'''

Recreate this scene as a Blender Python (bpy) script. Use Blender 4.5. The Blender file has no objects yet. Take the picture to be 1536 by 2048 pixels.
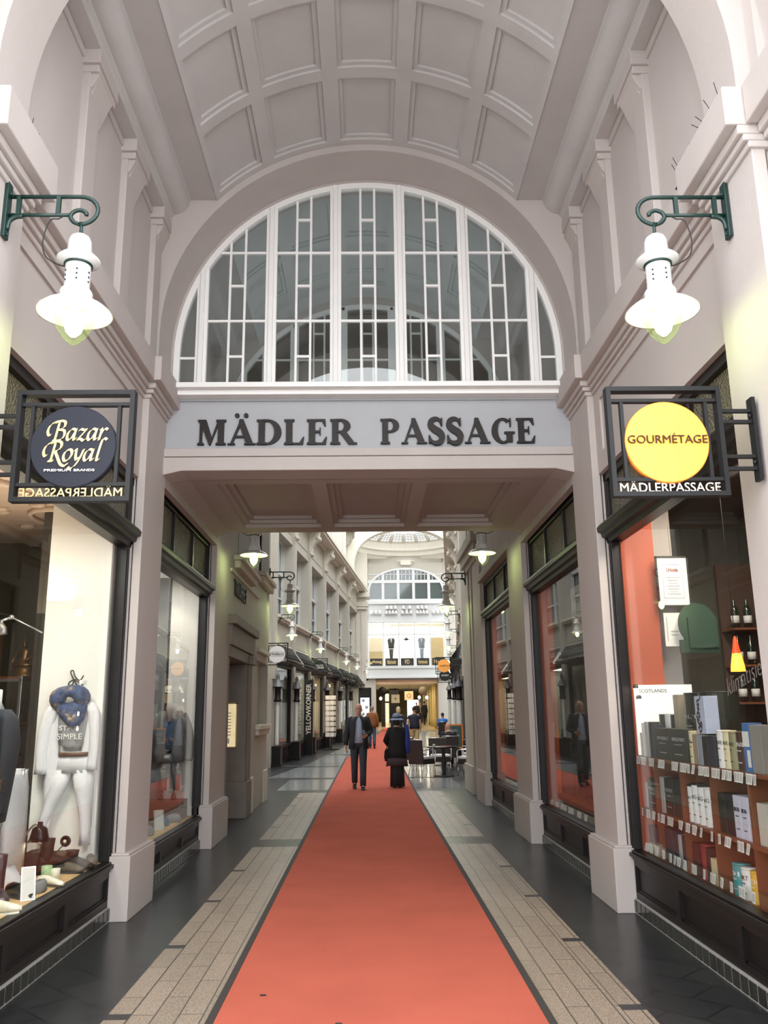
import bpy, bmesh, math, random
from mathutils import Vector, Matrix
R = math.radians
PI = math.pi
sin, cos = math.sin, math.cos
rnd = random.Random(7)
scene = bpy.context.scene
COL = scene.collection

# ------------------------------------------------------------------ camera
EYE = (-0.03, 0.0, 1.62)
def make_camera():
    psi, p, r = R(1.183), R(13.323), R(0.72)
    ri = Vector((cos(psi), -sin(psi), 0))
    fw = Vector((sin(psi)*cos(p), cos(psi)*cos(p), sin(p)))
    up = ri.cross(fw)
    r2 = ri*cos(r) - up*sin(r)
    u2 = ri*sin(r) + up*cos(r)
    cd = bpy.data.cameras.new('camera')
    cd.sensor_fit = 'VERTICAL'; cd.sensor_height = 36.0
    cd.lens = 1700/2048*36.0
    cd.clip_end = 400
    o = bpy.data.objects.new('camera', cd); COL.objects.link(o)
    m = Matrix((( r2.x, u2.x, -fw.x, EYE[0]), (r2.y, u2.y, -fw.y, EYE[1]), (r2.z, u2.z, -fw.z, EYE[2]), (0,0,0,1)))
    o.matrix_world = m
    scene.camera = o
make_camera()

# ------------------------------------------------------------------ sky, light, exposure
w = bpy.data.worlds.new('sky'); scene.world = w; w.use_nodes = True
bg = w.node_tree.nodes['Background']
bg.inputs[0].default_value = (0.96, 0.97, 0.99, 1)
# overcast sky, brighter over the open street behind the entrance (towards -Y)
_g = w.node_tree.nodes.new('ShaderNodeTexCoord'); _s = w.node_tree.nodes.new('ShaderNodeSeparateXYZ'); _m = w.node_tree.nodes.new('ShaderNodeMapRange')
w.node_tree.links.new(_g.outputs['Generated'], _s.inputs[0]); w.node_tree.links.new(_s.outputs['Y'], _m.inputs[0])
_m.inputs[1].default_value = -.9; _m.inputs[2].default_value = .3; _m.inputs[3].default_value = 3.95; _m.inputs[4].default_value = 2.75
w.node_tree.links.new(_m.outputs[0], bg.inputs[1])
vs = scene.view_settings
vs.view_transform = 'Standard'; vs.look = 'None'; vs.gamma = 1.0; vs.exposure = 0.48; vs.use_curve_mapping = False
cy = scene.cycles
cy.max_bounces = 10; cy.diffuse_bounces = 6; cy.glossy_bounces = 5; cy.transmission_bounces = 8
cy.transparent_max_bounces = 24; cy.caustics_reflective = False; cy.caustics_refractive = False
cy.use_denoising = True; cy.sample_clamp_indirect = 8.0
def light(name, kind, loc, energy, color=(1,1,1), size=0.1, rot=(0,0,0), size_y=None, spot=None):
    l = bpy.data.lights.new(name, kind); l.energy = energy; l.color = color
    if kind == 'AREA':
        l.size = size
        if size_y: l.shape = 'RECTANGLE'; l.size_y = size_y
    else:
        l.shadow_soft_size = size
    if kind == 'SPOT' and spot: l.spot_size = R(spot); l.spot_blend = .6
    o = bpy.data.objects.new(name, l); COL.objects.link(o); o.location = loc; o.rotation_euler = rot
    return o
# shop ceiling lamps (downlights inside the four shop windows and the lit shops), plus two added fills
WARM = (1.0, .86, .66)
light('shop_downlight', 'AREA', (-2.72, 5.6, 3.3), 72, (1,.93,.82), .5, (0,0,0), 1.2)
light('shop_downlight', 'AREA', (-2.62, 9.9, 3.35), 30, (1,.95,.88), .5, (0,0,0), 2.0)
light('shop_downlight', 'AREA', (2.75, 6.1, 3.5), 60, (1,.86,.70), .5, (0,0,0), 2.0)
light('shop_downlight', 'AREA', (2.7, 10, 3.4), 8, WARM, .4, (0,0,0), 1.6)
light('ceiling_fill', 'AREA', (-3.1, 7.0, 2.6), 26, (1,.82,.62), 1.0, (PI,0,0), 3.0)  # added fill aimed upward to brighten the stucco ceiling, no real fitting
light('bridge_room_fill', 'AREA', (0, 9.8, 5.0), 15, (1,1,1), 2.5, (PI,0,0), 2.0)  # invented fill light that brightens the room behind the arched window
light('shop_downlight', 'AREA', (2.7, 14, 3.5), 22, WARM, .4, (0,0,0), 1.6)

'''

→ Task requirements
Emit the lines of the material exactly, from its first line to the line containing "COL = scene.collection", inclusive; leave every picture out.

→ Answer to the exercise
Recreate this scene as a Blender Python (bpy) script. Use Blender 4.5. The Blender file has no objects yet. Take the picture to be 1536 by 2048 pixels.
import bpy, bmesh, math, random
from mathutils import Vector, Matrix
R = math.radians
PI = math.pi
sin, cos = math.sin, math.cos
rnd = random.Random(7)
scene = bpy.context.scene
COL = scene.collection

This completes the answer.